OrlandoNative wrote:kzt wrote:I've been told that one of the reasons for the errors and typos is that there isn't enough time to stomp them out.
Plus, the detailed editing that is needed just isn't occurring due to time. For example, AAC needed some serious editing, but I'm told it was either publish it now or wait months and David had other things to do.
The defects in CoG are much more obvious, but there was also not enough time to fix them due to David and Eric's schedule issues prior to the submission deadline.
My email client has a spellchecker. So does my word processor. That may not catch the logic and syntax errors, or substituting the wrong occasional wrong name, but it should at least catch the typos.
On the other hand, if many of those other kinds of errors are obvious to *ME* on my first read-through of the book; and I'm not a proof reader or editor by profession or inclination, one wonders just how difficult - and time consuming - it really would have been for the "professionals" explicitly hired for such a purpose to have actually done their jobs.
Nobody's perfect, but some things are definitely hard to explain and/or justify.
Spellcheckers won't catch typos where you have homonyms (to, two, too). And they will report false positives--reporting a spelling error where the word is actually spelled correctly when the word is not in the spell-checker's dictionary (as an example, the spellchecker built-in to the Firefox web browser consistently reports the word manticore as a misspelling, regardless of whether it is capitalized or not).

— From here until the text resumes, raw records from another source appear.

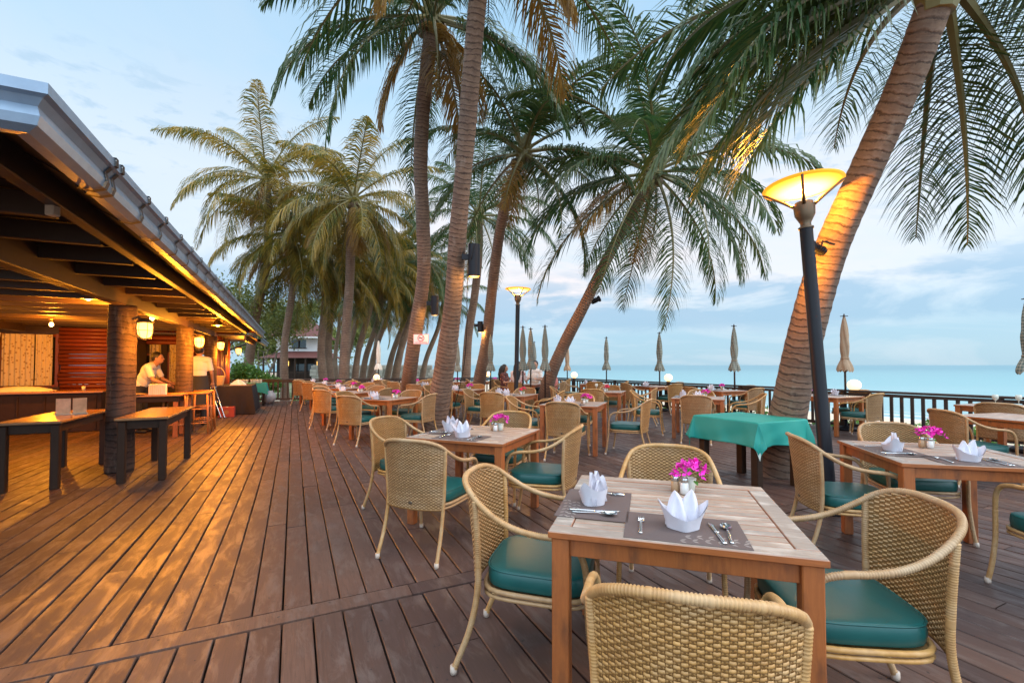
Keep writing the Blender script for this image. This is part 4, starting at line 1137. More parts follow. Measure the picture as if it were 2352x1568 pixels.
# pair of dark side tables -----------------------------------------
def side_table(pos, label, w_=.56, l_=1.55, h=.76):
    root = thing('side_table', pos, A, label, 'table', 'dark wooden side tables beside the near column')
    b = MB(); b.bbox((0, 0, h - .015), (w_, l_, .03), .008); b.build('tabletop', M['dark_top'], root)
    b = MB()
    for s in (-1, 1): b.bbox((s * (w_ / 2 - .075), 0, h - .085), (.03, l_ - .16, .10), .004); b.bbox((0, s * (l_ / 2 - .075), h - .0855), (w_ - .16, .03, .10), .004)
    b.bbox((0, 0, h - .036), (w_ - .04, l_ - .04, .012), .003); b.build('apron', M['dark_wood'], root)
    for sx in (-1, 1):
        for sy in (-1, 1):
            b = MB(); b.bbox((0, 0, (h - .045) / 2), (.075, .075, h - .045), .006); o = b.build('leg', M['dark_wood'], root); o.location = (sx * (w_ / 2 - .065), sy * (l_ / 2 - .065), 0)
    return root
side_table((-5.60, 5.66, 0), 'dark side table with the menu stand, left of the nearest column')
side_table((-4.70, 6.08, 0), 'dark side table with a bare polished top, right of the nearest column', .52)
ms = thing('menu_stand', (-5.55, 5.75, .761), A + R(20), 'clear table stand with two printed menu cards on the left side table', 'menu stand')
for s in (-1, 1):
    b = MB(); b.bbox((s * .075, .0, .10), (.14, .006, .20), .001, rot=Matrix.Rotation(s * .35, 3, 'Z')); b.build('menu_card', M['paper'], ms)
b = MB(); b.bbox((0, 0, .006), (.30, .10, .012), .003); b.build('base', M['pot'], ms)

# bar-side table with folded napkins, bamboo stools
bt = thing('service_table', (-6.95, 8.75, 0), A, 'light-topped service table behind the nearest column with stacked napkins', 'table')
b = MB(); b.bbox((0, 0, .80), (1.1, .7, .03), .006); b.build('tabletop', M['dark_top'], bt)
b = MB(); b.bbox((0, 0, .73), (1.0, .6, .10), .006); b.build('apron', M['dark_wood'], bt)
for sx in (-1, 1):
    for sy in (-1, 1): b = MB(); b.bbox((sx * .46, sy * .27, .34), (.07, .07, .68), .005); b.build('leg', M['teak'], bt)
b = MB()
for k in range(9): b.bbox((-.12 + k * .03, 0, .10), (.022, .12, .20), .004)
o = b.build('napkin_stack', M['napkin']); o.location = (-6.72, 8.65, .817); o.rotation_euler = (0, 0, A); tag(o, 'row of folded pale napkins standing on the service table', 'napkins')
b = MB(); b.lathe([(.02, 0), (.13, .01), (.17, .03), (.165, .03), (.12, .015)], 20); o = b.build('woven_tray', M['straw'], smooth=True); o.location = (-7.0, 8.45, .817); tag(o, 'round woven tray on the service table behind the column', 'tray')
def stool(pos, rz, label):
    root = thing('bamboo_stool', pos, rz, label, 'stool', 'orange bamboo high stools at the service table')
    for sx in (-1, 1):
        for sy in (-1, 1):
            b = MB(); b.tube([(sx * .20, sy * .20, 0), (sx * .165, sy * .165, .80)], .02, 8); b.build('leg', M['bamboo'], root, smooth=True)
    for z_ in (.22, .50):
        q = .195 - .04 * z_
        for s in (-1, 1):
            b = MB(); b.tube([(-q, s * q, z_), (q, s * q, z_)], .013, 7); b.build('stretcher', M['bamboo'], root, smooth=True)
            b = MB(); b.tube([(s * q, -q, z_ + .03), (s * q, q, z_ + .03)], .013, 7); b.build('stretcher', M['bamboo'], root, smooth=True)
    b = MB()
    for k in range(9): b.tube([(-.19, -.17 + k * .0425, .81), (.19, -.17 + k * .0425, .81)], .019, 7)
    b.build('seat', M['bamboo'], root, smooth=True); return root
stool((-6.62, 9.0, 0), A, 'orange bamboo high stool nearest the service table'); stool((-6.35, 9.25, 0), A, 'middle orange bamboo high stool left of the second column'); stool((-6.72, 9.95, 0), A + .2, 'orange bamboo high stool beside the second column, farthest back')

# draped buffet with basket, tray stand, carton, jar
def draped(name, pos, rz, w_, l_, h, mat, label, overhang, cat='table', seed=0, folds=10, amp=.012, corner=.0):
    """cloth over a table: top, skirt with folds"""
    rs = random.Random(seed); b = MB()
    per = []; n = 14
    hw, hl = w_ / 2, l_ / 2
    for (x0, y0, x1, y1) in ((-hw, -hl, hw, -hl), (hw, -hl, hw, hl), (hw, hl, -hw, hl), (-hw, hl, -hw, -hl)):
        for k in range(n): per.append((x0 + (x1 - x0) * k / n, y0 + (y1 - y0) * k / n, k / n))
    N = len(per); rows = 9
    def fn(i, j):
        kk = int(round(i * N)) % N; x, y, f = per[kk]
        s = abs(f - .5) * 2; cn = s ** 6     # 1 at corners
        dx, dy = x / hw, y / hl
        nx = dx if abs(dx) > .999 else 0; ny = dy if abs(dy) > .999 else 0
        drop = j * overhang * (1 + corner * cn)
        out = amp * (1 + .8 * math.sin(kk * 6.283 * folds / N + seed)) * (j ** .8) + cn * .05 * j * (1 + corner) + overhang * .05 * j
        return (x + nx * (out + .004), y + ny * (out + .004), h - drop - .01 * (1 - abs(1 - 2 * 0)) * 0)
    b.grid(fn, N, rows, closed_u=True)
    t0 = len(b.v)
    b.grid(lambda i, j: ((i - .5) * w_, (j - .5) * l_, h + .002), 6, 6)
    return b
buf = thing('buffet_table', (-8.15, 13.42, 0), A, 'buffet table with floor-length black cloth beside the restaurant', 'table')
b = draped('x', 0, 0, .95, 1.75, .79, None, '', .775, seed=2, folds=16, amp=.02, corner=.0); b.build('black_tablecloth', M['black_cloth'], buf, smooth=True, auto=50)
b = MB(); b.box((0, 0, .77), (.93, 1.73, .02)); b.box((-.35, -.7, .38), (.06, .06, .76)); b.box((.35, .7, .38), (.06, .06, .76)); b.box((.35, -.7, .38), (.06, .06, .76)); b.box((-.35, .7, .38), (.06, .06, .76)); b.build('frame', M['dark_wood'], buf)
bk = thing('wicker_basket', (-8.32, 12.85, .795), A, 'tall straw basket with arched handle on the black buffet table', 'basket')
b = MB(); prof = [(.01, 0)] + [(.15 + .05 * k / 12 + (.004 if k % 2 else -.002), .28 * k / 12) for k in range(13)] + [(.19, .275), (.14, .02)]
b.lathe(prof, 22, flat=.75, cap=False); b.build('basket_body', M['basket'], bk, smooth=True)
b = MB(); b.tube([(.19 * math.cos(a), 0, .26 + .26 * math.sin(a)) for a in np.linspace(0, math.pi, 15)], .012, 7); b.build('handle', M['basket'], bk, smooth=True)
def cloth_heap(pos, r, h, label, mat='napkin', seed=1):
    rs = random.Random(seed); b = MB(); ph = [rs.uniform(0, 6) for _ in range(6)]
    def fn(i, j):
        a = i * 6.2832; rr_ = r * (1 - j) * (1 + .18 * math.sin(3 * a + ph[0]) + .1 * math.sin(7 * a + ph[1]))
        return (rr_ * math.cos(a), rr_ * .7 * math.sin(a), h * (j ** .7) * (1 + .25 * math.sin(5 * a + ph[2]) * (1 - j)) + (.003 if j == 0 else 0))
    b.grid(fn, 28, 9, closed_u=True); o = b.build('cloth_napkin_pile', M[mat], smooth=True); o.location = pos; tag(o, label, 'napkins'); return o
cloth_heap((-8.0, 13.3, .797), .22, .17, 'heap of white napkins on the black buffet table', seed=3)
gt = thing('serving_table', (-8.95, 15.75, 0), A, 'small serving table under a teal cloth behind the black buffet', 'table')
b = draped('x', 0, 0, .8, .8, .76, None, '', .30, seed=5, folds=8, amp=.015, corner=.3); b.build('teal_tablecloth', M['green_cloth'], gt, smooth=True, auto=50)
for sx in (-1, 1):
    for sy in (-1, 1): b = MB(); b.bbox((sx * .34, sy * .34, .37), (.07, .07, .74), .004); b.build('leg', M['dark_wood'], gt)
for k, (dx, lab) in enumerate(((-.25, 'left'), (.17, 'right'))):
    root = thing('cutlery_bin', rl(0, 0) * 0 + Vector((-8.95 + dx * .9, 15.6 + dx * .43, .765)), A, 'white cutlery bin with dividers on the teal serving table, %s one' % lab, 'bin', 'cutlery bins on the teal serving table')
    b = MB(); b.bbox((0, 0, .06), (.34, .22, .12), .006); b.build('bin_body', M['pot'], root)
    b = MB(); [b.bbox((-.1 + q * .1, -.115, .06), (.008, .01, .12), .002) for q in range(3)]; b.build('divider', M['dark_wood'], root)
cs = MB(); cs.bbox((0, 0, .13), (.36, .30, .26), .004); o = thing('carton', (-7.62, 12.2, 0), A, 'red printed carton on the floor in front of the black buffet', 'carton')
cs.build('box_body', M['red_card'], o); b = MB(); b.lathe([(.06, 0), (.06, .003)], 18, (0, -.153, .13), rot=Matrix.Rotation(R(90), 3, 'X')); b.build('printed_roundel', M['bamboo'], o); b = MB(); b.bbox((0, 0, .262), (.05, .30, .003), .001); b.build('tape', M['cream'], o)
b = MB(); b.lathe([(.12, 0), (.20, .10), (.235, .22), (.21, .34), (.13, .42), (.14, .46), (.10, .46), (.1, .4)], 22); o = b.build('glazed_jar', M['plastic'], smooth=True); o.location = (-8.72, 16.35, 0); tag(o, 'round grey glazed jar on the deck beside the teal serving table', 'jar')
ts = thing('folding_tray_stand', (-7.75, 11.95, 0), A, 'folded chrome tray stand leaning by the third column', 'tray stand')
for k in range(2):
    b = MB(); b.tube([(-.16 + k * .10, 0, .80), (-.13 + k * .1, -.02, .78), (.12 + k * .08, -.12, .02), (.16 + k * .08, -.12, .015)], .016, 8); b.build('chrome_leg', M['chrome'], ts, smooth=True)
b = MB(); b.tube([(-.16, 0, .80), (.0, .05, .80)], .016, 8); b.tube([(-.02, -.06, .42), (.1, -.04, .42)], .01, 8); b.build('crossbar', M['chrome'], ts, smooth=True)
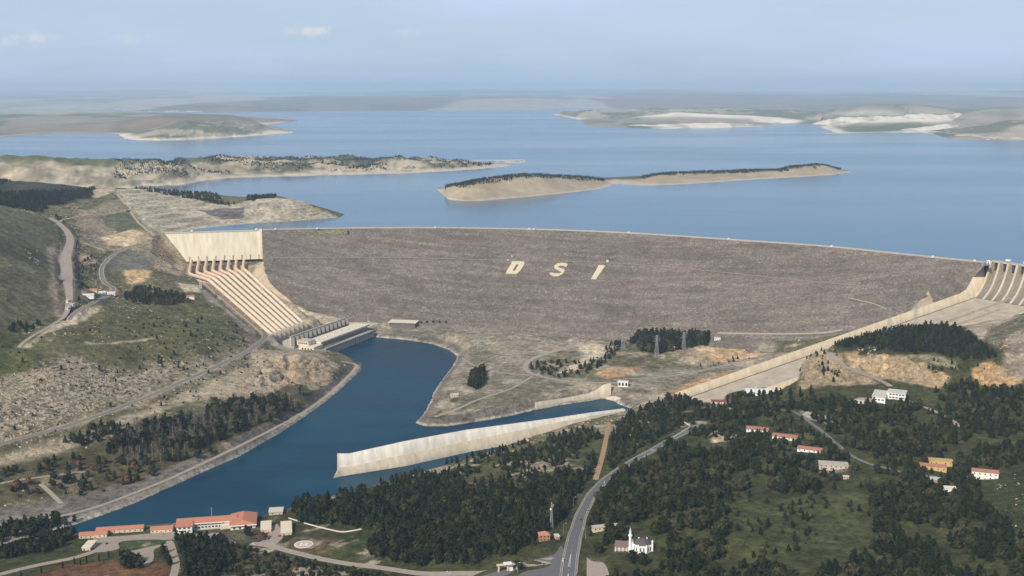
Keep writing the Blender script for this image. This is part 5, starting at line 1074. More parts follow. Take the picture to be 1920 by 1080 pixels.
for x, y, lab in [(1119,895,'street lamp at the lower end of the orange firebreak'),(1075,950,'street lamp left of the main road below the bend'),(1057,1000,'street lamp left of the road beside the radio mast'),(1098,1010,'street lamp on the right of the road near the mosque hall'),(1150,905,'street lamp right of the road at its bend'),(970,1076,'street lamp beside the cream gate portal')]: lamp(x, y, lab, LP, 11, 0 if x < 1090 else math.pi)
def car(q, rz, col, lab, grp='vehicles on the roads', van=False):
    o = empty('parked_car' if not van else 'van', q, rz); T(o, lab, 'car' if not van else 'van', grp); m = mat(col[0], col[1], .3, .03, 1, spec=.5); L_, H_ = (5.2, 1.5) if van else (4.4, .85)
    MB().add([(-L_/2,-.9,.35),(L_/2,-.9,.35),(L_/2,.9,.35),(-L_/2,.9,.35),(-L_/2,-.88,H_),(L_/2-.1,-.85,H_*.9),(L_/2-.1,.85,H_*.9),(-L_/2,.88,H_)], [(3,2,1,0),(4,5,6,7),(0,1,5,4),(1,2,6,5),(2,3,7,6),(3,0,4,7)]).build('body', m, o)
    MB().add([(-L_*.42,-.85,H_),(L_*.25,-.85,H_*.95),(L_*.25,.85,H_*.95),(-L_*.42,.85,H_),(-L_*.36,-.7,H_+.65),(L_*.08,-.7,H_+.65),(L_*.08,.7,H_+.65),(-L_*.36,.7,H_+.65)], [(0,1,5,4),(1,2,6,5),(2,3,7,6),(3,0,4,7)]).build('windows', M_GLASS, o)
    MB().box(-L_*.36, L_*.08, -.72, .72, H_+.64, H_+.7).build('roof', m, o)
    for x in (-L_*.3, L_*.31):
        for y in (-.95, .75): MB().tube((x, y, .33),(x, y+.2, .33), .33, .33, 10).build('wheel', M_DARK, o)
WC, GC, BC, RC = ('white_car_paint', (.8,.8,.8)), ('silver_car_paint', (.45,.46,.48)), ('dark_car_paint', (.04,.045,.06)), ('red_car_paint', (.35,.04,.03))
def on(p, z=.25): q = G(*p); q[2] += z; return q
car(on((1056,1052)), 1.4, WC, 'white van turning at the main road junction', van=True)
for p, a, c_, lab in [((1103,958),1.2,GC,'silver car at the right edge of the main road near the mosque'),((1224,845),.5,WC,'white car on the main road before the upper wood'),((476,1022),-.25,WC,'white car on the entrance road by the office'),((306,1003),.1,GC,'silver car on the yard before the short red house'),((200,1020),1.5,BC,'dark car on the yard near the cream shed'),((525,1006),.3,RC,'red car on the forecourt by the long shed'),((1089,975),1.25,BC,'dark car on the main road near the radio mast'),((1135,905),.75,WC,'white car on the main road at its bend'),((840,1075),.1,WC,'white car on the entrance road left of the gate portal'),((345,1003),.15,WC,'white car on the yard at the office corner'),((1614,752),.3,GC,'silver car beside the white flat roofed office on the hill'),((1700,752),-.5,WC,'white car on the road below the hill office')]: car(on(p), a, c_, lab)
# --- hillside buildings on the right
wo_ = G(1661, 752); wb = empty('white_office', wo_, math.radians(-24)); T(wb, 'white flat roofed office with dark window bands on the wooded hill', 'office'); KEEP.append((wo_[0], wo_[1], 24))
MB().box(-18,0,-12,26,-5,8).build('left_wing', M_MW, wb); MB().box(0.05,26,8,26.2,-5,11.5).build('rear_wing', M_MW, wb); MB().box(-19,.6,-13,27,8,9).build('roof', M_FLAT, wb); MB().box(.65,27,7,27.2,11.5,12.4).build('rear_roof', M_FLAT, wb)
for z_ in (3.6, 8): 
    for k in range(5): MB().box(3.5+k*4.4,6.8+k*4.4,7.9,7.99,z_,z_+1.9).build('window', M_GLASS, wb)
for z_ in (1.2, 4.8): 
    for k in range(6): MB().box(-18.08,-18.01,-9+k*5.6,-5.2+k*5.6,z_,z_+1.7).build('window', M_GLASS, wb)
for k in range(3): MB().box(-15+k*5,-12+k*5,-12.08,-12.01,3,5).build('window', M_GLASS, wb)
house('outbuilding', 'low pale flat building left of the white hill office', 'outbuilding', 1610, 756, 20, 10, 3.2, -15, 'flat', M_WW, M_FLAT, win=(4,1))
house('workshop', 'long pale workshop with white roof behind the cypresses below the chute', 'workshop', 1440, 738, 72, 30, 4.5, -6, 'gable', M_WW, mat('white_sheet_roof', (.72,.70,.64), .6, .06, .2), 3, win=(10,1))
house('workshop', 'dark red roofed shed by the cypresses left of the long workshop', 'workshop', 1352, 756, 30, 12, 4, -4, 'gable', M_CR, mat('dark_red_roof', (.20,.07,.07), .8, .1, .4), 2, win=(5,1))
H3 = 'red roofed houses in the village wood'
house('village_house', 'red roofed white house highest up in the village wood', 'house', 1421, 807, 30, 15, 3.2, -20, wm=M_WW, win=(5,1), group=H3, rm=mat('faded_red_tile', (.38,.17,.12), .8, .14, .5))
house('village_house', 'red roofed white house in the middle of the village three', 'house', 1472, 821, 32, 16, 3.2, -22, wm=M_WW, win=(5,1), group=H3, rm=mat('faded_red_tile', (.38,.17,.12), .8, .14, .5))
house('village_house', 'red roofed house lowest of the village three with a white gable end', 'house', 1519, 845, 30, 14, 3.2, -24, wm=M_WW, win=(5,1), group=H3, rm=mat('faded_red_tile', (.38,.17,.12), .8, .14, .5))
rg = house('ruined_house', 'pale weathered unroofed looking house below the village three', 'house', 1562, 878, 34, 14, 6, -12, 'flat', mat('pale_stained_render', (.52,.44,.37), .85, .25, .25), mat('stained_flat_roof', (.48,.42,.36), .9, .25, .2), win=(6,2))
house('yellow_house', 'yellow house with red roof and dark tree at its corner beside the village road', 'house', 1748, 880, 31, 12, 5.5, -14, wm=M_YEL, win=(5,1), rm=mat('faded_red_tile', (.38,.17,.12), .8, .14, .5))
house('annex', 'yellow flat topped annex behind the yellow house', 'annex', 1763, 871, 27, 9, 6, -14, 'flat', M_YEL, mat('ochre_flat_roof', (.50,.36,.17), .85, .12, .3), win=(5,1))
house('red_roof_house', 'two storey white house with red roof on the open slope', 'house', 1846, 897, 29, 13, 9.5, -20, wm=M_WW, win=(5,2), rm=mat('faded_red_tile', (.38,.17,.12), .8, .14, .5), wh=1.8)
house('white_cottage', 'small white cottage below the dark trees near the two storey house', 'cottage', 1780, 921, 12, 9, 4.5, -10, 'gable', M_MW, M_FLAT, 2, win=(2,1))
house('concrete_hut', 'tiny pale hut on the clearing below the ruined house', 'hut', 1586, 897, 6, 4, 2.5, -10, 'flat', M_CR, M_FLAT, win=(2,1))
house('garage', 'grey flat garage on the road below the yellow house', 'garage', 1752, 903, 14, 9, 3.5, -12, 'flat', M_CONC3, M_FLAT, win=(3,1))
for x, y in ((1385,752),(1410,751),(1440,750),(1470,749),(1500,748),(1400,758),(1440,758),(1480,757)): q = G(x, y); KEEP.append((q[0], q[1], 15))
# --- valley
house('control_building', 'long cream flat roofed building at the dam toe right of the powerhouse', 'control building', 757, 609, 56, 26, 7, -9, 'flat', mat('dark_glazed_front', (.14,.13,.12), .5, .1, .2), mat('cream_flat_roof', (.70,.63,.50), .8, .08, .2), win=(9,1), over=2.5)
house('site_hut', 'small yellow hut before the dark toe wood', 'hut', 1259, 656, 12, 9, 6, -10, 'gable', M_CR, mat('pale_roof', (.7,.68,.63), .7, .08, .5), 2, win=(3,1))
house('site_hut', 'white hut right of the dark toe wood', 'hut', 1345, 638, 12, 9, 5, -10, 'flat', M_WW, M_FLAT, win=(3,1))
house('gate_house', 'white frame gate house at the head of the outlet canal', 'gate house', 1168, 724, 17, 8, 8, -8, 'flat', M_WW, M_WW, win=(3,1), ww=3.5, wh=5, door=False)
house('site_hut', 'white hut in the scrub by the valley track', 'hut', 1076, 690, 14, 8, 3.5, 5, 'flat', M_CR, M_FLAT, win=(3,1))
house('site_hut', 'pale hut near the lone tree clump on the river flat', 'hut', 852, 743, 12, 8, 3.2, 14, 'flat', M_CR, M_FLAT, win=(3,1))
house('portal_building', 'cream portal block with two dark tunnel mouths beside the chute wall', 'tunnel portal', 1690, 583, 30, 14, 9, -22, 'flat', M_CR, M_FLAT, win=(2,1), ww=8, wh=6, door=False, at=G(1690, 583)+[0,0,1])
CAMP = 'low buildings of the hillside camp'
for x, y, w_, lab in [(165,556,22,'white low building at the left end of the hillside camp'),(186,551,26,'white low building in the middle of the hillside camp'),(208,552,18,'white low building at the right end of the hillside camp by the switchback road'),(176,546,14,'small orange roofed building behind the hillside camp')]:
    house('camp_building', lab, 'building', x, y, w_, 10, 4, 8, 'gable', M_WW if 'orange' not in lab else M_CR, mat('white_sheet_roof', (.72,.70,.64), .6, .06, .2) if 'orange' not in lab else M_TILE, 1.5, win=(4,1), group=CAMP)
house('watch_house', 'small orange and white house at the edge beside the penstock bend', 'house', 358, 560, 16, 9, 5, 0, 'gable', M_WW, M_TILE, 2, win=(3,1))
house('tower_block', 'dark narrow winch tower beside the top of the service stair', 'tower', 377, 540, 6, 6, 14, 0, 'flat', M_CONC3, M_FLAT, win=(1,2), side=(1,2), door=False)
for x, y, lab in [(128,566,'white trailer nearest the ridge road in the parking strip'),(128,580,'white trailer lower in the parking strip by the ridge road'),(137,573,'white trailer right side of the parking strip')]: house('trailer', lab, 'trailer', x, y, 8, 4, 3, 80, 'flat', M_WW, M_FLAT, win=(2,1), side=(1,1), group='trailers in the parking strip')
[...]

Other problems include names--both names of places and people, especially where the name is either not common or foreign. The Safehold series has to also deal with the aversion of the
Eternal English trope (used in Safehold as My Nyme is ____) and the use of the
Gratuitous Foreign Language trope.
As for noticing errors on the first read through, you
usually will notice spelling or grammar errors
only on the first read through. After the first reading (and to some extent, even on the first reading), your brain starts correcting errors that your eyes are reporting. It is almost impossible for an author to catch these types of errors, which is why proofreader editors exist (although reportedly publishing houses seem to be cutting back on them--$$ issues).
And don't even think about computer grammar checkers.